Lauren Smith. Samhain, $6.50 e-book (421p) ISBN 978-1-61922-378-3

In Smith's disappointing second League of Rogues Regency romance (after Wicked Designs), love is a madness, which must be why Horatia Sheridan is not acting anything like her sensible self. She has been in love with her brother's best friend, Lucien Russell, the Marquess of Rochester, since she was 14, and at the ripe age of 20 she has become tired of his aloofness. Lucien is a rake, with one of the worst reputations in all of London, and Horatia craves the passion he is infamous for. If Horatia had been anyone but his friend's sister, Lucien would have seduced her without a qualm, but Lucien would never do anything to hurt any member of the League of Rogues.

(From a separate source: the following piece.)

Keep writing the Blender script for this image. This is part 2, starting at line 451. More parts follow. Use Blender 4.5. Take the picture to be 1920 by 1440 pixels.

Horatia wants him to see her as someone worthy of his love and attention; he is sure he cannot love or be faithful. There is little of Horatia's much-vaunted practicality in this maudlin romance, just poorly thought-out schemes, passionate interludes, and subsequent tears. The bondage scenes are described in great detail, along with Lucien's preference for red silk, but there aren't enough amiable moments outside the bedroom to justify their hot-and-cold relationship. The subplot with Horatia's sister Audrey and her quest to get married is amusing, and the shadowy enemy of the series is still a threat, but the saving grace of this romance is getting to know the other members of the League better. (Nov.)